Die bevoorrechting bestaat o.m. daarin, dat nog vele Nederlandsche reeders en cargadoors te Rotterdam en te Amsterdam, zoomede hunne vertegenwoordigers te Antwerpen, bij het uit- en invaren van Belgische loodsen gebruik maken.
Wij verzoeken U dan ook dringend, om Uw gezagvoerders opdracht te geven voortaan op de Schelde steeds gebruik te maken van een Nederlandschen loods. Buiten voor de zeegaten is dit niet altijd mogelijk, doch te Vlissingen, waar de binnenloods aan boord komt, wel. Door zoowel bij dag als bij nacht het signaal te blazen op de stoomfluit: 2 lange stooten, is men altijd zeker dat de Nederlandsche motorboot uitkomt.
Wanneer schepen, die aan Uw kantoor zijn geconsigneerd, bestemd zijn voor Antwerpen, verzoeken wij U mede daarvoor uitsluitend Nederlandsche loodsen te telegrafeeren, adres: ‘Commissaris Nederlandsch Loodswezen, Vlissingen’, die te allen tijde bereid is tegen vergoeding van reiskosten een loods te Rotterdam of Amsterdam beschikbaar te stellen.

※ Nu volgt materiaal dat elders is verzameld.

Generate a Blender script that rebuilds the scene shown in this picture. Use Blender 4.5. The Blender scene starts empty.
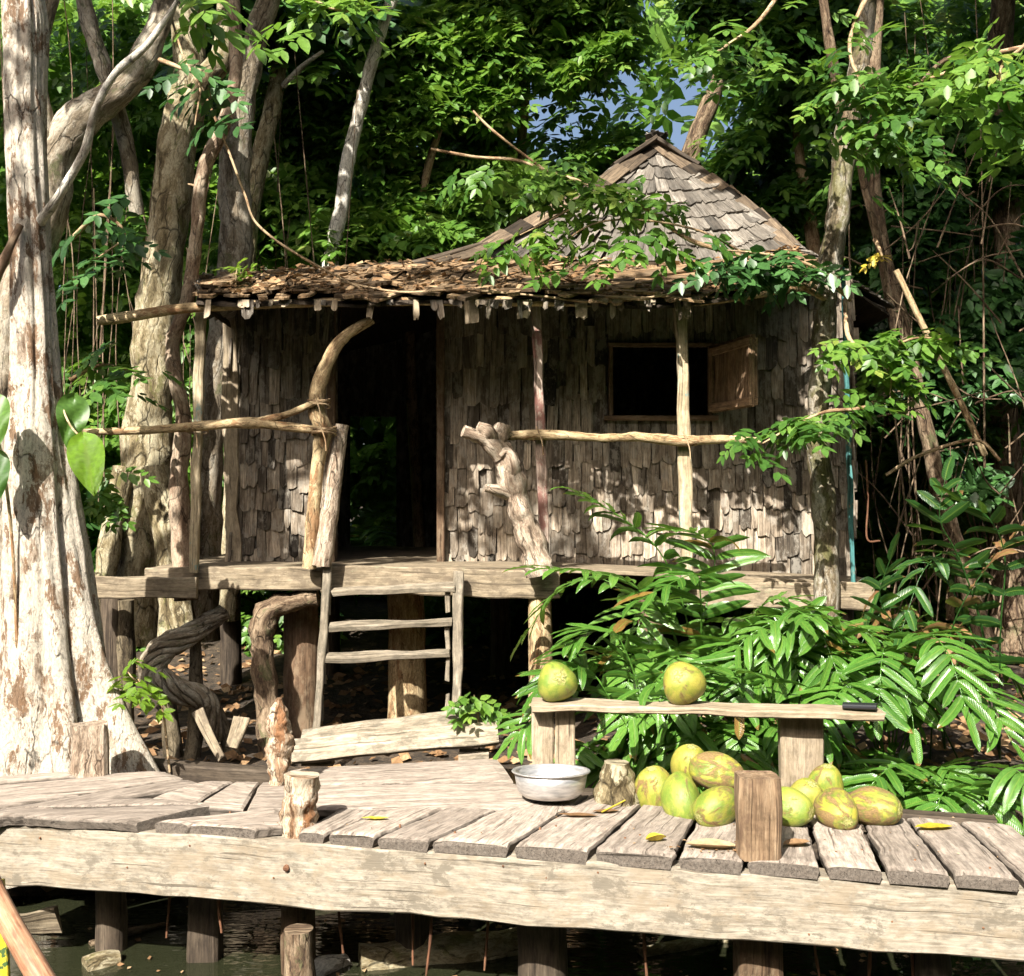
import bpy, math, random
import numpy as np
from mathutils import Vector, noise, Matrix

# ------------------------------------------------------------------ camera, world, sun, exposure
S = bpy.context.scene
COL = S.collection
F, HY, EZ = 1100.0, 500.0, 1.36          # focal length in px, horizon row, eye height above the deck
cam = bpy.data.cameras.new('camera'); camo = bpy.data.objects.new('camera', cam); COL.objects.link(camo)
cam.sensor_width = 36; cam.lens = F / 1024 * 36; cam.shift_y = (HY - 488) / 1024
cam.clip_start = 0.05; cam.clip_end = 2000
camo.location = (0, 0, EZ); camo.rotation_euler = (math.radians(90), 0, 0)
S.camera = camo
SUN = Vector((-0.34, -0.80, 0.77)).normalized()
w = bpy.data.worlds.new('World'); S.world = w; w.use_nodes = True
nt = w.node_tree; bg = nt.nodes['Background']; bg.inputs[1].default_value = 0.075
sky = nt.nodes.new('ShaderNodeTexSky'); sky.sky_type = 'NISHITA'; sky.sun_disc = False
sky.sun_elevation = math.asin(SUN.z); sky.sun_rotation = math.atan2(SUN.x, SUN.y)
sky.air_density = 1.0; sky.dust_density = 6.0
nt.links.new(sky.outputs[0], bg.inputs[0])
sun = bpy.data.lights.new('sun', 'SUN'); sun.energy = 5.0; sun.angle = math.radians(0.5); sun.color = (1, 0.95, 0.86)
so = bpy.data.objects.new('sun', sun); COL.objects.link(so); so.rotation_euler = SUN.to_track_quat('Z', 'Y').to_euler()
so.location = (-8, -12, 20)
vs = S.view_settings; vs.view_transform = 'Standard'; vs.look = 'None'; vs.exposure = 1.35; vs.gamma = 1; vs.use_curve_mapping = False
cy = S.cycles; cy.max_bounces = 6; cy.diffuse_bounces = 1; cy.glossy_bounces = 2; cy.transmission_bounces = 4
cy.transparent_max_bounces = 4; cy.use_denoising = True; cy.caustics_reflective = False; cy.caustics_refractive = False

# ------------------------------------------------------------------ helpers
def V(px, py, Y): return Vector(((px - 512) / F * Y, Y, EZ + (HY - py) / F * Y))
def D(px, py, z=0.0):
    Y = (EZ - z) * F / (py - HY); return Vector(((px - 512) / F * Y, Y, z))
def N3(p, s=1.0, o=0.0): return noise.noise((p[0]*s + o, p[1]*s - o*0.7, p[2]*s + o*1.3))

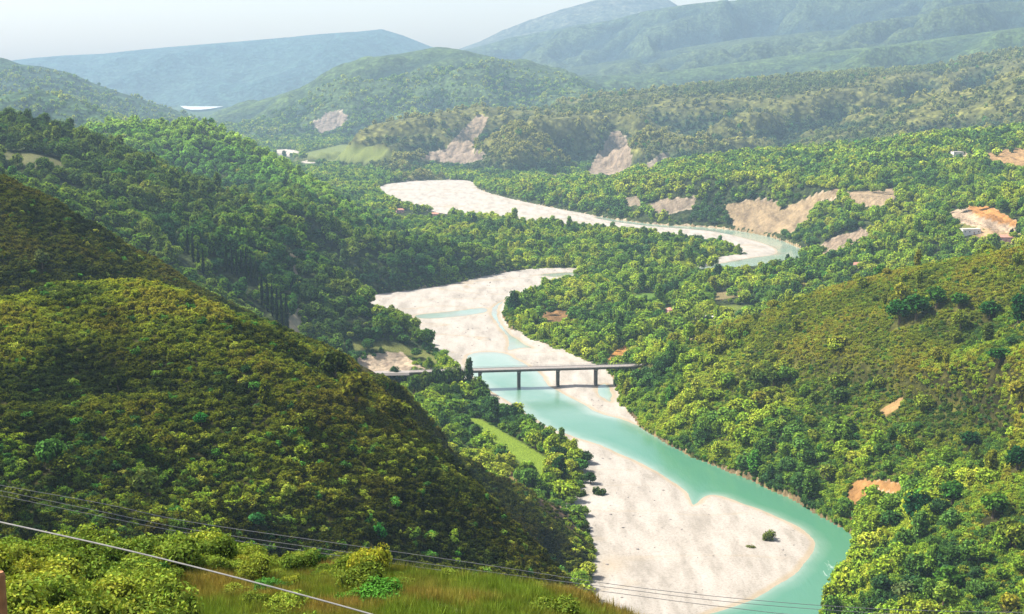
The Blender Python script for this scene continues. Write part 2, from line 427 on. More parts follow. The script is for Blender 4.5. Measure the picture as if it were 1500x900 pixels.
# ------------------------------------------------------------------ hills: crest lines with their real distance
HILLS = [
 # name, crest [(u, v, Y)], slope to the viewer, slope behind, noise height, noise scale, label
 ("near_hillside", [(-400,520,320),(-200,470,350),(-60,445,370),(30,432,385),(100,413,400),(200,408,405),(280,440,430),(340,457,445),(400,480,470),(500,520,490),(560,555,505),(640,592,530),(690,618,550),(725,660,565),(748,700,572),(790,728,570),(835,762,562),(868,812,548),(882,870,530),(880,930,500)],
  .36, .60, 5, 60, "olive and brown scrubby ridge filling the lower left of the valley"),
 ("brown_hillside", [(-400,100,540),(-200,180,550),(0,255,560),(60,282,565),(130,322,575),(200,366,585),(260,410,600),(310,445,620),(370,495,640)],
  .42, .55, 5, 70, "dark brownish shrub ridge behind the nearest ridge at the left edge"),
 ("wooded_ridge", [(-300,130,1150),(-100,160,1180),(0,172,1200),(60,180,1220),(120,202,1250),(150,224,1280),(172,250,1300)],
  .22, .45, 8, 120, "low dark green ridge with a pale track round its tip"),
 ("triangular_hill", [(20,230,1900),(70,208,1900),(120,190,1900),(180,175,1900),(240,181,1900),(285,174,1900),(305,174,1900),(340,193,1880),(385,222,1840),(420,245,1780),(450,262,1720),(485,280,1660)],
  .26, 1.35, 12, 170, "bright green triangular hill with a dark shaded right flank"),
 ("wooded_escarpment", [(-60,240,900),(0,255,900),(130,292,950),(220,318,1000),(300,322,1060),(400,316,1140),(470,316,1200)],
  .62, .05, 7, 90, "wooded escarpment with deeply shaded face above the left terrace"),
 ("wooded_spur", [(430,318,1170),(470,318,1200),(520,322,1250),(560,334,1300),(620,348,1370),(680,362,1420)],
  .60, .40, 5, 80, "low end of the wooded escarpment sloping down towards the gravel bars"),
 ("wooded_mound", [(330,385,1040),(390,372,1080),(430,370,1090),(490,354,1130),(530,366,1160),(570,385,1190)],
  .40, .45, 3, 60, "small wooded mound with a pale path over it"),
 ("right_hillside", [(915,548,905),(960,508,890),(1010,490,870),(1060,470,855),(1110,455,840),(1180,428,820),(1260,405,800),(1330,388,780),(1400,375,760),(1500,357,730),(1700,330,690),(1900,300,660)],
  .55, .30, 5, 80, "olive and yellow-brown scrub hillside dropping to the turquoise river"),
 ("right_spur", [(1700,330,690),(1680,450,600),(1700,600,520),(1760,760,440),(1850,950,370),(1950,1200,320)],
  .50, .50, 7, 70, "nearest wooded spur at the lower right corner above the river bend"),
 ("village_hill", [(1195,374,1420),(1240,352,1400),(1280,340,1390),(1350,320,1380),(1420,298,1380),(1500,280,1380),(1700,245,1380),(1900,200,1380)],
  .17, .25, 6, 110, "bright green hill with a road cutting and houses at the right edge"),
 ("river_bluff", [(690,264,2480),(760,262,2450),(830,260,2400),(900,250,2360),(1000,234,2350),(1100,219,2300),(1250,209,2280),(1400,190,2200),(1500,184,2150),(1700,165,2100),(1900,150,2100)],
  .085, .30, 12, 160, "long green wooded bench above the pale river cliffs"),
 ("cliff_hill", [(560,215,3600),(600,190,3600),(640,172,3550),(680,152,3500),(705,146,3500),(740,152,3500),(790,154,3520),(830,151,3550),(880,148,3600),(930,132,3700),(1000,122,3800),(1100,112,3900),(1200,102,4000),(1350,94,4100),(1500,64,4100),(1700,20,4000),(1900,-20,4000)],
  .26, .35, 95, 330, "grey-green hill with pale landslip scars above the far river bend"),
 ("diagonal_ridge", [(1130,222,2900),(1200,200,2950),(1260,182,3000),(1350,150,3050),(1430,122,3100),(1500,96,3100),(1700,50,3100),(1900,0,3100)],
  .26, .40, 55, 260, "olive ridge climbing to the right edge behind the green bench"),
 ("hazy_hill", [(240,188,5200),(330,167,5400),(400,142,5500),(500,109,5500),(580,80,5400),(640,69,5400),(700,82,5500),(780,102,5600),(850,112,5700),(950,108,5700),(1050,96,5700),(1150,82,5700),(1300,66,5600),(1500,40,5500),(1800,0,5500)],
  .24, .30, 75, 520, "rounded hazy green hill in the middle distance"),
 ("left_hazy_hill", [(-300,60,4700),(-100,65,4700),(0,79,4700),(30,89,4700),(60,92,4700),(100,101,4700),(140,118,4700),(180,132,4700),(225,146,4700),(265,159,4700),(300,176,4700)],
  .30, .40, 30, 350, "hazy bluish green hill at the left edge"),
 ("left_low_hill", [(-300,90,3400),(-100,120,3400),(0,134,3400),(48,122,3400),(80,130,3400),(110,146,3350),(150,166,3300),(200,190,3200)],
  .30, .40, 20, 250, "low blue-green hill in front of the left hazy hill"),
 ("mountain_shoulder", [(780,112,6800),(860,96,7000),(930,84,7000),(1000,70,7000),(1100,55,7000),(1250,42,6900),(1400,20,6700),(1500,2,6500),(1800,-60,6400)],
  .28, .35, 170, 650, "forested mountain shoulder below the high right skyline"),
 ("right_mountain", [(560,118,8600),(620,90,8600),(690,71,8700),(760,53,8700),(850,36,8700),(960,22,8700),(1010,11,8600),(1080,2,8500),(1150,5,8500),(1200,-8,8400),(1300,-35,8200),(1500,-90,7900),(1800,-140,7900)],
  .30, .35, 190, 800, "high blue-green mountain on the right skyline"),
 ("pale_peak", [(600,100,10300),(660,76,10300),(700,62,10300),(740,43,10300),(780,28,10300),(830,12,10300),(880,-2,10300),(930,-9,10300),(975,-1,10300),(1000,12,10300),(1060,40,10300)],
  .35, .35, 110, 900, "pale blue peak reaching the top edge of the sky"),
 ("left_mountain", [(-400,100,10300),(-100,93,10300),(0,91,10300),(50,85,10300),(100,81,10300),(150,79,10300),(250,69,10300),(350,61,10300),(420,55,10300),(470,50,10300),(520,47,10300),(560,43,10300),(590,52,10300),(630,68,10300),(700,90,10300)],
  .26, .30, 100, 900, "long pale blue mountain on the left skyline"),
 ("lake_hill", [(-50,125,10000),(40,114,10000),(130,105,10000),(200,104,10000),(260,118,10000),(330,140,10000),(385,148,10000)],
  .30, .30, 15, 500, "faint blue hill in front of the left mountain above the lake"),
]
# vegetation stands on the crests: the ground lies this much below the outline
EAST = dict(wooded_escarpment=(430, .45), triangular_hill=(480, .5), wooded_ridge=(190, .25), brown_hillside=(370, .5))
WEST = dict(right_mountain=(600, .4), mountain_shoulder=(800, .4), cliff_hill=(580, .35), hazy_hill=(330, .3), river_bluff=(700, .3), pale_peak=(620, .4))
LOWER = dict(near_hillside=1.3, brown_hillside=1.5, wooded_ridge=5, triangular_hill=6.5, wooded_escarpment=5, wooded_spur=6, wooded_mound=5, right_hillside=2.5, right_spur=2,
             village_hill=5, river_bluff=8, cliff_hill=14, diagonal_ridge=12, left_low_hill=12, left_hazy_hill=12)
FG = ("foreground_bank", "grassy and bushy bank just below the viewpoint along the bottom edge")
FLOOR = ("valley_floor", "flat wooded valley floor on both sides of the river")

FG_U = [-900, -200, 0, 100, 200, 330, 420, 500, 600, 740, 850, 900, 1000, 1150, 1300, 1500, 2300]
FG_V = [740, 790, 812, 822, 834, 848, 856, 862, 868, 882, 902, 932, 980, 1020, 1040, 1060, 1100]

def height(X, Y, want_id=False):
    R = np.hypot(X, Y)
    b0 = sdf(X, Y, BED); bd = b0 + bed_noise(X, Y)
    far = smooth(3000, 4500, R)
    # valley floor terraces
    H = 1.2 + 2.5 * smooth(5, 120, bd) + 5 * smooth(120, 500, bd) * (1 - far) * (1 - smooth(1100, 1500, Y)) + fbm(X, Y, 160, 3, 1) * 1.2
    H = H * (1 - far) + 2.0 * far + 10 * far * smooth(300, 1800, np.abs(X + 0.32 * Y - 60))
    wx = X + fbm(X, Y, 400, 3, 11) * 90; wy = Y + fbm(X, Y, 400, 3, 12) * 90
    ID = np.full(X.shape, len(HILLS) + 1, np.int16)
    for i, (nm, crest, kf, kb, na, ns, lab) in enumerate(HILLS):
        C = np.array([P(u, v, yy) for u, v, yy in crest])
        zmax = C[:, 2].max()
        reach = zmax / min(kf, kb) * 1.25 + 200
        sel = (Y > C[:, 1].min() - reach) & (Y < C[:, 1].max() + reach) & (X > C[:, 0].min() - reach) & (X < C[:, 0].max() + reach)
        if not sel.any():
            continue
        x = X[sel]; y = Y[sel]
        d2 = np.full(x.shape, 1e18); wz = np.zeros(x.shape); ww = np.zeros(x.shape); ny = np.zeros(x.shape); nx = np.zeros(x.shape)
        for (ax, ay, az), (bx, by, bz) in zip(C[:-1], C[1:]):
            ex, ey = bx - ax, by - ay
            t = np.clip(((x - ax) * ex + (y - ay) * ey) / (ex * ex + ey * ey), 0, 1)
            qx = ax + ex * t; qy = ay + ey * t
            dd = (x - qx) ** 2 + (y - qy) ** 2
            w = 1.0 / (dd + 4.0) ** 3
            wz += w * (az + (bz - az) * t); ww += w
            nr = dd < d2
            d2 = np.where(nr, dd, d2); ny = np.where(nr, qy, ny); nx = np.where(nr, qx, nx)
        d = np.sqrt(d2)
        zc = wz / ww - LOWER.get(nm, 0)
        side = np.hypot(x, y) - np.hypot(nx, ny)
        k = kf + (kb - kf) * smooth(-0.25, 0.25, side / (d + 10))
        w0 = ns * 0.12
        rel = smooth(0, ns * 0.9, d)
        rd = ridged(wx[sel], wy[sel], ns, 5, i) - 0.35
        fb = fbm(x, y, ns * 0.45, 4, i + 40)
        z = zc - k * (np.sqrt(d * d + w0 * w0) - w0) + na * rel * rd * 1.3 + na * 0.25 * fb * smooth(0, w0 * 2, d)
        if nm in ("cliff_hill", "diagonal_ridge", "hazy_hill", "mountain_shoulder", "right_mountain", "left_mountain"):
            # parallel spurs that run down towards the river
            s = (x * 0.80 - y * 0.60)
            z += na * 1.15 * rel * (0.5 - np.abs(perlin(s / ns * 1.1 + fbm(x, y, ns * 2, 2, 3) * .8, (x * .6 + y * .8) / (ns * 4) + i)) * 2)
        if nm == "river_bluff":          # stays on the far bank
            uu = 750 + FPX * x / y * .985
            yb = np.interp(uu, [600, 694, 790, 960, 1100, 1190, 1300, 1500], [2650, 2480, 2170, 1900, 1810, 1650, 1560, 1500])
            z = z - .7 * np.maximum(0, yb - y)
            z = np.where((uu > 900) & (uu < 1330), np.maximum(z, np.minimum(z + 14 * smooth(0, 60, y - yb), 60)), z)
        if nm in EAST:                   # the hill ends east of this bearing
            z = z - EAST[nm][1] * np.maximum(0, x - (EAST[nm][0] - 750) / FPX / .985 * y)
        if nm in WEST:
            z = z - WEST[nm][1] * np.maximum(0, (WEST[nm][0] - 750) / FPX / .985 * y - x)
        z = np.minimum(z, zc - .12 * k * d)
        if nm == "wooded_ridge":
            z = z - .25 * np.maximum(0, 1050 - y)
        lim = 1.0 + np.maximum(b0[sel], 0) * (0.75 if nm != "river_bluff" else 0.60) + np.maximum(b0[sel] - 60, 0) * (3 if nm != "river_bluff" else .8)
        lim = np.where(bd[sel] < 0, -5, lim)
        z = np.minimum(z, lim)
        cur = H[sel]
        up = z > cur
        # soft union
        kk = 4.0 + np.minimum(ns * 0.03, 25)
        hsm = np.clip(0.5 + 0.5 * (z - cur) / kk, 0, 1)
        H[sel] = np.where(lim < cur, cur, cur + (z - cur) * hsm + kk * hsm * (1 - hsm) * 0.6)
        idc = ID[sel]; idc[up] = i; ID[sel] = idc
    # river bluff edge: raise the bench behind the far right bank
    # foreground bank
    u = 750 + FPX * X / np.maximum(Y, 0.5) * 0.985
    vs = np.interp(u, FG_U, FG_V)
    dep = (vs - 110) / FPX * 0.985
    rc = 72 + 6 * np.sin(u / 170.0)
    a = np.clip(R / rc, 0, 1)
    zf = np.where(R < rc, CAMZ - (6.5 + (dep * rc - 6.5) * a ** 0.92), CAMZ - dep * rc - 0.72 * (R - rc))
    zf += fbm(X, Y, 14, 4, 21) * 0.7 * smooth(8, 40, R)
    up = zf > H
    H = np.maximum(H, zf)
    ID[up] = len(HILLS)
    H = np.where(bd < 0, np.where(R < 3000, np.minimum(H, -2.5), H), H)
    return H, ID, bd

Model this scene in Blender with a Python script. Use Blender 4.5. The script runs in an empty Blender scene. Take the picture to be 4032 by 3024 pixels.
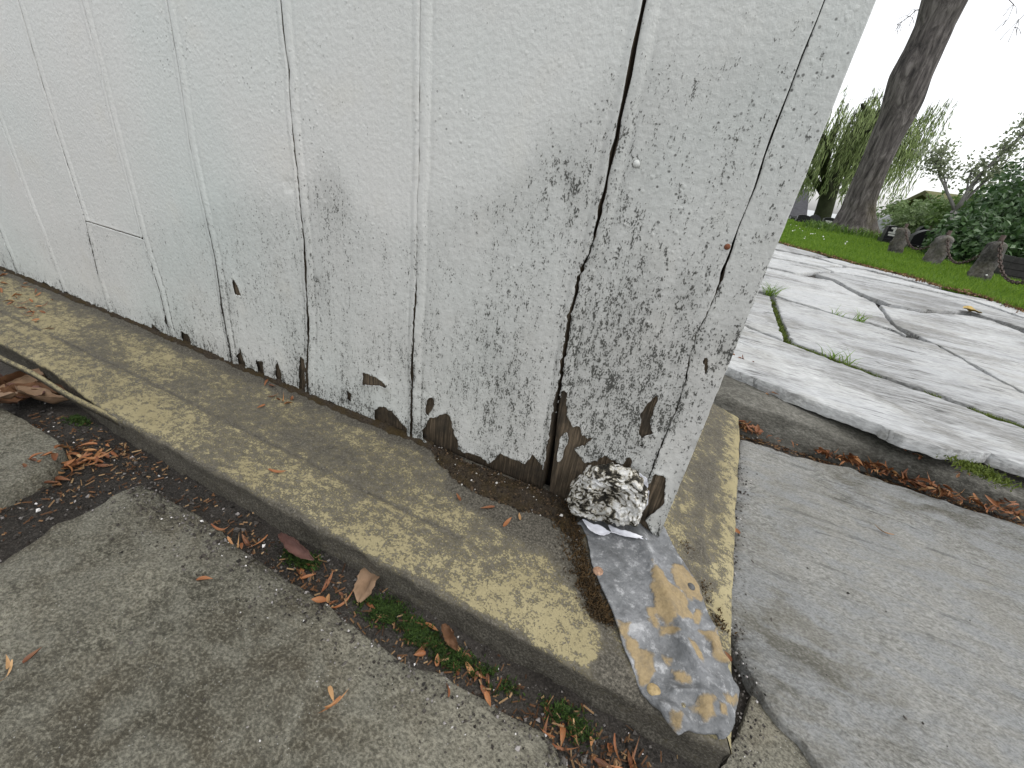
import bpy, math, random
import numpy as np
from mathutils import Vector, Matrix, noise as mnoise

rng = np.random.default_rng(11)
random.seed(11)
sc = bpy.context.scene
C = sc.collection
R_ = math.radians

# ------------------------------------------------------------------ camera
IMG_W, IMG_H, FOC = 4032.0, 3024.0, 1669.0      # photo size and focal length in pixels
CAM_H = 0.35
def _unit(v):
    v = np.array(v, float); return v / np.linalg.norm(v)
_down = _unit((-484.4, 3223.0, FOC))
_left = np.array((-4695.0, -1570.0, FOC)); _left = _unit(_left - _down * (_left @ _down))
AX = -_left; AZ = -_down; AY = np.cross(AZ, AX)
ROT = np.array([AX, AY, AZ])
cam_d = bpy.data.cameras.new('camera')
cam = bpy.data.objects.new('camera', cam_d); C.objects.link(cam)
_r, _d, _f = ROT @ (1, 0, 0), ROT @ (0, 1, 0), ROT @ (0, 0, 1)
cam.matrix_world = Matrix(((_r[0], -_d[0], -_f[0], 0), (_r[1], -_d[1], -_f[1], 0), (_r[2], -_d[2], -_f[2], CAM_H), (0, 0, 0, 1)))
cam_d.sensor_width = 36.0
cam_d.lens = 36.0 * FOC / IMG_W
cam_d.clip_start = 0.01
cam_d.clip_end = 3000
sc.camera = cam

# ------------------------------------------------------------------ light
SUN_EL, SUN_AZ = R_(66), R_(98)                  # azimuth measured from +Y towards +X: behind the wall, to the right
world = bpy.data.worlds.new('World'); sc.world = world; world.use_nodes = True
wn = world.node_tree
sky = wn.nodes.new('ShaderNodeTexSky'); sky.sky_type = 'NISHITA'; sky.sun_disc = False
sky.sun_elevation = SUN_EL; sky.sun_rotation = SUN_AZ
sky.air_density = 1.0; sky.dust_density = 2.0; sky.ozone_density = 1.0
hsv = wn.nodes.new('ShaderNodeHueSaturation'); hsv.inputs['Saturation'].default_value = 0.12
wn.links.new(sky.outputs[0], hsv.inputs['Color'])
bg = wn.nodes['Background']; bg.inputs[1].default_value = 0.15
wn.links.new(hsv.outputs[0], bg.inputs[0])
sd = bpy.data.lights.new('sun', 'SUN'); sd.energy = 0.5; sd.angle = R_(50); sd.color = (1, 0.96, 0.9)
sun = bpy.data.objects.new('sun', sd); C.objects.link(sun)
_sv = Vector((math.sin(SUN_AZ) * math.cos(SUN_EL), math.cos(SUN_AZ) * math.cos(SUN_EL), math.sin(SUN_EL)))
sun.rotation_euler = _sv.to_track_quat('Z', 'Y').to_euler()
sc.view_settings.view_transform = 'Standard'
sc.view_settings.look = 'None'
sc.view_settings.exposure = 1.05
sc.view_settings.gamma = 1.0

# ------------------------------------------------------------------ measuring from the photograph (pixels of a 2212 x 1659 copy)
DS = IMG_W / 2212.0
def ray(x, y):
    return ROT @ np.array((x * DS - IMG_W / 2, y * DS - IMG_H / 2, FOC))
def gz(x, y, z=0.0):
    r = ray(x, y); t = (z - CAM_H) / r[2]
    return np.array((r[0] * t, r[1] * t, z))
def wy(x, y, Y):
    r = ray(x, y); t = Y / r[1]
    return np.array((r[0] * t, Y, r[2] * t + CAM_H))
def gpoly(pts, z): return np.array([gz(x, y, z)[:2] for x, y in pts])

# ------------------------------------------------------------------ numpy noise
def _hash(ix, iy, s):
    n = (ix.astype(np.int64) * 374761393 + iy.astype(np.int64) * 668265263 + s * 1442695041) & 0xffffffff
    n = ((n ^ (n >> 13)) * 1274126177) & 0xffffffff
    n = ((n ^ (n >> 16)) * 2246822519) & 0xffffffff
    return ((n ^ (n >> 15)) & 0xffff) / 65535.0
def vnoise(x, y, s=0):
    x = np.asarray(x, float); y = np.asarray(y, float)
    ix = np.floor(x); iy = np.floor(y); fx = x - ix; fy = y - iy
    fx = fx * fx * (3 - 2 * fx); fy = fy * fy * (3 - 2 * fy)
    a = _hash(ix, iy, s); b = _hash(ix + 1, iy, s); c = _hash(ix, iy + 1, s); d = _hash(ix + 1, iy + 1, s)
    return (a + (b - a) * fx + (c - a) * fy + (a - b - c + d) * fx * fy) * 2 - 1
def fbm(x, y, o=4, s=0):
    x = np.asarray(x, float); y = np.asarray(y, float)
    r = 0; a = 1.0; t = 0
    for k in range(o):
        r = r + a * vnoise(x * 2 ** k + 13.7 * k, y * 2 ** k + 7.3 * k, s + k); t += a; a *= 0.5
    return r / t
def sstep(a, b, x):
    t = np.clip((np.asarray(x, float) - a) / (b - a), 0, 1); return t * t * (3 - 2 * t)
def sdf(P, u, v):
    """signed distance to a polygon, positive inside"""
    P = np.asarray(P, float); u = np.asarray(u, float); v = np.asarray(v, float)
    d = np.full(u.shape, 1e9); ins = np.zeros(u.shape, bool); n = len(P)
    for i in range(n):
        ax, ay = P[i]; bx, by = P[(i + 1) % n]
        ex, ey = bx - ax, by - ay
        t = np.clip(((u - ax) * ex + (v - ay) * ey) / (ex * ex + ey * ey + 1e-18), 0, 1)
        d = np.minimum(d, np.hypot(u - ax - t * ex, v - ay - t * ey))
        cr = ((ay > v) != (by > v)) & (u < (bx - ax) * (v - ay) / (by - ay + 1e-18) + ax)
        ins ^= cr
    return np.where(ins, d, -d)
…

Daar er veel schepen uit de Nederlandsche havens naar Antwerpen vertrekken, zouden deze dan althans door Nederlandsche loodsen bediend worden. De wijze waarop de Belgische loodsen voortdurend zich van het leeuwenaandeel der beloodsing op de Schelde meester maken, maakt het tot een duren plicht van allen, die er toe kunnen medewerken, om het Nederlandsch loodswezen te Vlissingen met alle kracht te steunen.
Vertrouwend, dat U daartoe Uw bij voorbaat gewaardeerde medewerking zult willen verleenen,
Hoogachtend,
Namens het Hoofdbestuur,
DE KANTER.
Algemeen Voorzitter.
FORTMAN.
Alg. Secretaris.
De heer De Kanter heeft als Kamerlid over deze Loodsenkwestie een viertal vragen tot den Min. van Marine gericht, waarop Z. Exc. zeer onbevredigend heeft geantwoord.